CHALLENGE
Tell how many lines include the string "Blender". Answer with a single number.

RECORD EXCERPTS
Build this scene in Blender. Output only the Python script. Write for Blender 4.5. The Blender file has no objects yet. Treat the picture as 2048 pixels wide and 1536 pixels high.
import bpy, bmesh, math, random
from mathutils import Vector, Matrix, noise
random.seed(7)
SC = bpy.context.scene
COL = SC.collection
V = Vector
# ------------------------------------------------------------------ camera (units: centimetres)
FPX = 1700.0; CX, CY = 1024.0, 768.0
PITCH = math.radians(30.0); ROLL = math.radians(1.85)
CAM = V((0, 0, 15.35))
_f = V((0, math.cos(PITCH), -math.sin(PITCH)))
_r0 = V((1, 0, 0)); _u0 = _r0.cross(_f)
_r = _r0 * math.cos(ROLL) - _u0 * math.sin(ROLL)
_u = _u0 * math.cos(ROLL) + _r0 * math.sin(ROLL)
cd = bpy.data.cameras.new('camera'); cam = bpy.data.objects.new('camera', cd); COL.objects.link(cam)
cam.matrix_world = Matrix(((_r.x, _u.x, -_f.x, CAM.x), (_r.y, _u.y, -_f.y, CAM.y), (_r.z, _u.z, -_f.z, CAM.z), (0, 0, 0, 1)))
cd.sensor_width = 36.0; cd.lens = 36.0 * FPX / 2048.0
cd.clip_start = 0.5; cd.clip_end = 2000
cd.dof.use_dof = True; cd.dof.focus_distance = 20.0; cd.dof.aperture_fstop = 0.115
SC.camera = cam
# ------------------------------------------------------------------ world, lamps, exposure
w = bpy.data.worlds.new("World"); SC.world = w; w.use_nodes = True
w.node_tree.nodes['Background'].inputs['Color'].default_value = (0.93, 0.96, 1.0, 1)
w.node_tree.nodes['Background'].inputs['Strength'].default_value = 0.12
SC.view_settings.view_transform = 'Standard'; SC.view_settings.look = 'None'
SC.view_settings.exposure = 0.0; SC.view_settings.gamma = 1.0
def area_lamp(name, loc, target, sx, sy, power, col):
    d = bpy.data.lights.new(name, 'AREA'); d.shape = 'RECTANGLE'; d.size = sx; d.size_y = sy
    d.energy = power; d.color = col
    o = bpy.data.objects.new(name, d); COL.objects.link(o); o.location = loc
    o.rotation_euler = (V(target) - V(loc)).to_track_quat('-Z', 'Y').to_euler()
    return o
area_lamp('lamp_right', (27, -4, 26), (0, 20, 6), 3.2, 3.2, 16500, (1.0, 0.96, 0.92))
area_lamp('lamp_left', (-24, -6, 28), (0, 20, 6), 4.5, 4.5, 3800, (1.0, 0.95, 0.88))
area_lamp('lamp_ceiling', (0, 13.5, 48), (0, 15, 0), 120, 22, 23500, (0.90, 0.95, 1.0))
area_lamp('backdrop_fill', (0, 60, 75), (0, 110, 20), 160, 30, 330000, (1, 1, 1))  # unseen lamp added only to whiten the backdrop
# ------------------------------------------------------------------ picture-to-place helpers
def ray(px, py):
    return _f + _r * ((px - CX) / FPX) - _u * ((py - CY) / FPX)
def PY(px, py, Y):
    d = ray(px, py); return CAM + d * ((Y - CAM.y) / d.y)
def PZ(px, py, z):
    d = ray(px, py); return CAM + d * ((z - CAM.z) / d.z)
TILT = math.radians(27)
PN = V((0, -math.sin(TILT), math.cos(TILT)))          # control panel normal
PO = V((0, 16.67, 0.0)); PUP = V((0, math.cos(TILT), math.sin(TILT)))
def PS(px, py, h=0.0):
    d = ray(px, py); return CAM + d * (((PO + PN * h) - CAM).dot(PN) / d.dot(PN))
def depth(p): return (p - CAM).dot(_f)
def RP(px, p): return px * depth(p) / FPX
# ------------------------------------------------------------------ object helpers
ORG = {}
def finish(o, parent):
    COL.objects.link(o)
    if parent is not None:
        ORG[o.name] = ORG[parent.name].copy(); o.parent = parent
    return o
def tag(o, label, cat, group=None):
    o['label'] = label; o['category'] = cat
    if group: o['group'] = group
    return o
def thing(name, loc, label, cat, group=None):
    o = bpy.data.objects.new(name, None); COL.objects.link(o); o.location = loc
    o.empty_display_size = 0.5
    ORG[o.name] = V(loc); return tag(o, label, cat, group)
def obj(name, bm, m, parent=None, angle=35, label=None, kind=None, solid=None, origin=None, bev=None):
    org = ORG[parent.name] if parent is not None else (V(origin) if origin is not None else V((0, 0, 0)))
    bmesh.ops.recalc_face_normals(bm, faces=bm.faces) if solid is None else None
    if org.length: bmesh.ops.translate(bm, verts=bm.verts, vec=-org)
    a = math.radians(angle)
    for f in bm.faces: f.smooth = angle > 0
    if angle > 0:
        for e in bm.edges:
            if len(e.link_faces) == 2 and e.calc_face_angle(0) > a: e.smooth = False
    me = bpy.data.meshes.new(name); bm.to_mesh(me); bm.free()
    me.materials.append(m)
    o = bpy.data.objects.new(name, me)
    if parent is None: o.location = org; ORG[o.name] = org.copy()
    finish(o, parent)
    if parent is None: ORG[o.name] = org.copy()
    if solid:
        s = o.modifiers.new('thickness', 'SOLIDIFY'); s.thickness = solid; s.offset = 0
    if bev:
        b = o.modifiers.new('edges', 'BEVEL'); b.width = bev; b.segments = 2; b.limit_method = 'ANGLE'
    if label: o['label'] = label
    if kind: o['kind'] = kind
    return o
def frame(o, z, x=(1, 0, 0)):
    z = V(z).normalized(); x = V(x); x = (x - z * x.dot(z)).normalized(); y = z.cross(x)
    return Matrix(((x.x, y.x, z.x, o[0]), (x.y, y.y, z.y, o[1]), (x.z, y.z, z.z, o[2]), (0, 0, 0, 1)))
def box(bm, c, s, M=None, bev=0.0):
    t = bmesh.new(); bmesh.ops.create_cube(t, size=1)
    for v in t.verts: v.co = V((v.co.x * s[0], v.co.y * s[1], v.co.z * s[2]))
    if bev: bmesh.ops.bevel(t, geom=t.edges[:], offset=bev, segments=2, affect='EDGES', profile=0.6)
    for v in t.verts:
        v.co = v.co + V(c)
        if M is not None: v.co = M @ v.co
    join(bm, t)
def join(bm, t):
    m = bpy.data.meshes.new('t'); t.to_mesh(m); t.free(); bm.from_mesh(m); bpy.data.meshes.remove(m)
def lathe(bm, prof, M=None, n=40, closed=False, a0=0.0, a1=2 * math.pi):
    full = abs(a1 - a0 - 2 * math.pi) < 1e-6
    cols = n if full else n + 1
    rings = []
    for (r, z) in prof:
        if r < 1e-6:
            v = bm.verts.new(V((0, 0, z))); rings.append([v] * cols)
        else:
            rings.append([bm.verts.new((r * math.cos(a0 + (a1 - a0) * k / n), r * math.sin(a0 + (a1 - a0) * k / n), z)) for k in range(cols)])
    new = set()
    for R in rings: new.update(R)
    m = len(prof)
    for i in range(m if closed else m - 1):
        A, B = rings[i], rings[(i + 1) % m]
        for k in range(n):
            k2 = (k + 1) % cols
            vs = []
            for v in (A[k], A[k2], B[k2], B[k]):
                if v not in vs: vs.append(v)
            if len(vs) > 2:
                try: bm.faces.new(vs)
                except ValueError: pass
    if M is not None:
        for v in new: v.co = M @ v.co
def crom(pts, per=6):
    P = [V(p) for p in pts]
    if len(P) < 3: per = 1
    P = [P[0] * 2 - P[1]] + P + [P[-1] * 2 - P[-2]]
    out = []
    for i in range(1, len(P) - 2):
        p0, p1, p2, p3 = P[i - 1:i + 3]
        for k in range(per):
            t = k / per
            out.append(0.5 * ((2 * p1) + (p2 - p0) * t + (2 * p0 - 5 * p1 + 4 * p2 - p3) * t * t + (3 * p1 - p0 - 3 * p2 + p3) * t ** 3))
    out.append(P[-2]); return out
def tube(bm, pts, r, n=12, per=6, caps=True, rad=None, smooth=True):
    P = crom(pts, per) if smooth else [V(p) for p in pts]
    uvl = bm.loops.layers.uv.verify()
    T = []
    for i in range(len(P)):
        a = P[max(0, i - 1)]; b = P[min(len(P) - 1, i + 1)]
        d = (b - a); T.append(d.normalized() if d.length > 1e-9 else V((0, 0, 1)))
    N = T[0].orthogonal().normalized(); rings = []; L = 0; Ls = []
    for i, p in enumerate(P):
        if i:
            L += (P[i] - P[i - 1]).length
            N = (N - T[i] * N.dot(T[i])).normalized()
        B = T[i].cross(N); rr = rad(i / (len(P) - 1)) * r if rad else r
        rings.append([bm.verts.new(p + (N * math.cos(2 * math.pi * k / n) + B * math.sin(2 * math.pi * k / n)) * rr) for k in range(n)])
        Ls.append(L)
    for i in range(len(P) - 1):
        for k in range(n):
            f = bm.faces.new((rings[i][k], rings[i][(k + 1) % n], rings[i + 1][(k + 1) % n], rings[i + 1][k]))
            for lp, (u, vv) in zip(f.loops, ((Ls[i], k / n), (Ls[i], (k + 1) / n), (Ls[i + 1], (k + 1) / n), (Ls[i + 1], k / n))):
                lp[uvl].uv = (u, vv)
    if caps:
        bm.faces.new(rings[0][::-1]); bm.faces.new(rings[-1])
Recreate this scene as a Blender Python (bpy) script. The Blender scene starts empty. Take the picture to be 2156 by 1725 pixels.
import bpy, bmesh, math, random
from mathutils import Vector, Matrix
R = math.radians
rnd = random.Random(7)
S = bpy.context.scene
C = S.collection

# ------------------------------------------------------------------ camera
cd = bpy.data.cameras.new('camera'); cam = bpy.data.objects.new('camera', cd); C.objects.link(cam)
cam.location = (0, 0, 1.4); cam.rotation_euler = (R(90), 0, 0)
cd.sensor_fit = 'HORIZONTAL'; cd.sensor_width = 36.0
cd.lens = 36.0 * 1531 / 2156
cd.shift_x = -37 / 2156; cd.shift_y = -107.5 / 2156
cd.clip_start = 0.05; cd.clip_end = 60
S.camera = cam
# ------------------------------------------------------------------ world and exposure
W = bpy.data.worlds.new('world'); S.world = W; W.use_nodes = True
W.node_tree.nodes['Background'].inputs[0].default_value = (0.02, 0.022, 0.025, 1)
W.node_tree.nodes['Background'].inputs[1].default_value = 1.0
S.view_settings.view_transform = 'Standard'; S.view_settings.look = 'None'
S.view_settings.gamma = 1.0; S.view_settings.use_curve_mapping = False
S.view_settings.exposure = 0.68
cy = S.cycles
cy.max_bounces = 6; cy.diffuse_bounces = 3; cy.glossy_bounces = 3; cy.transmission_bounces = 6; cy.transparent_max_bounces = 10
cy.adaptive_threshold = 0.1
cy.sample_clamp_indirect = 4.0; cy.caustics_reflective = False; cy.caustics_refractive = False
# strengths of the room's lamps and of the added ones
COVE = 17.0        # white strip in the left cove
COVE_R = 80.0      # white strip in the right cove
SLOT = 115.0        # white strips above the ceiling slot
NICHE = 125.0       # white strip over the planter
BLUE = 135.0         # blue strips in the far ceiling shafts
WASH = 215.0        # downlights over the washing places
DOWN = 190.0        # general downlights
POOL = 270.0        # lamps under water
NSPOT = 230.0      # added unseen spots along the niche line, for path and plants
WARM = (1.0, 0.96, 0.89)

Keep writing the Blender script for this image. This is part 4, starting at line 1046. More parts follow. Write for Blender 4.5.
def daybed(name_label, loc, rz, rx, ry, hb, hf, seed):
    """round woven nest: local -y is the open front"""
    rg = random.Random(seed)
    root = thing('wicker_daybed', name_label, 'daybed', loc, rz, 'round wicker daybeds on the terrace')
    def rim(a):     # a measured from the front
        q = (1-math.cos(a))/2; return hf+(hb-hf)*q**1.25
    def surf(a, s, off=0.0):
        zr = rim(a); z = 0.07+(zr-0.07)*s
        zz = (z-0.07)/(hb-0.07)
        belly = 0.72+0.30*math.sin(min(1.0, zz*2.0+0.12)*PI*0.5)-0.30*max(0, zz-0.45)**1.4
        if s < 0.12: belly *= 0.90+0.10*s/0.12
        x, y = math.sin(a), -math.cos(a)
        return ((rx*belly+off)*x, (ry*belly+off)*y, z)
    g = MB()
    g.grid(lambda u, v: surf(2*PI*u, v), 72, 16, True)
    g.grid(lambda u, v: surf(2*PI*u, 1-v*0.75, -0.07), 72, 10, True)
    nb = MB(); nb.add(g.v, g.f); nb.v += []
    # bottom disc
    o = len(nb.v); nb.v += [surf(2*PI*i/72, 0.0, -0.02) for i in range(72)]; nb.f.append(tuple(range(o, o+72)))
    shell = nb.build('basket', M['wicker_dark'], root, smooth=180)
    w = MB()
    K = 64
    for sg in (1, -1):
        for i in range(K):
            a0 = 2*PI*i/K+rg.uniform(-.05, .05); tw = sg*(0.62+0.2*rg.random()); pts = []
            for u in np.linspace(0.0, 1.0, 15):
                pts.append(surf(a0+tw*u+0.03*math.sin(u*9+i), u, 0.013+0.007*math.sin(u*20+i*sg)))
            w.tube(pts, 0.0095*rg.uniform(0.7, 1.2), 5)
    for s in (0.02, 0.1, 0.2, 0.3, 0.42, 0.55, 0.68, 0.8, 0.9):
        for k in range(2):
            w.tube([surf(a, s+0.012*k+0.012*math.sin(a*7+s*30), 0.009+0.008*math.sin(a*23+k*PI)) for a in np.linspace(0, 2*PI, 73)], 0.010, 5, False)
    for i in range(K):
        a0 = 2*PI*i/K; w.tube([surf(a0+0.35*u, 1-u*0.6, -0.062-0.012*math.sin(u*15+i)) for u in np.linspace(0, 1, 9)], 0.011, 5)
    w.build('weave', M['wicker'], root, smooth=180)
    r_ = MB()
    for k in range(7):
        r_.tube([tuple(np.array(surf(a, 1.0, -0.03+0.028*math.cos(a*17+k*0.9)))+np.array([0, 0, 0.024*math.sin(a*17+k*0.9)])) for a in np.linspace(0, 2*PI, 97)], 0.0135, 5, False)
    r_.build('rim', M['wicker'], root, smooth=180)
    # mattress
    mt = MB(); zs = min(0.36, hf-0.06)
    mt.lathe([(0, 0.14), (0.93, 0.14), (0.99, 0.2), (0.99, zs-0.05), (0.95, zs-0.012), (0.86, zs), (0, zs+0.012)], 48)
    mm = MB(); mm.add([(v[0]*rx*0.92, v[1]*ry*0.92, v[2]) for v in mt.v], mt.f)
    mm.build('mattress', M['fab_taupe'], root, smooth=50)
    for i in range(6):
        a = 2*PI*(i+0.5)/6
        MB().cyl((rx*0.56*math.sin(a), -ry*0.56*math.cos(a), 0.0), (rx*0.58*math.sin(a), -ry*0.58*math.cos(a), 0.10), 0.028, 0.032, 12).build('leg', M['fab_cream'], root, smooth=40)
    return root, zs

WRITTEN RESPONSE
3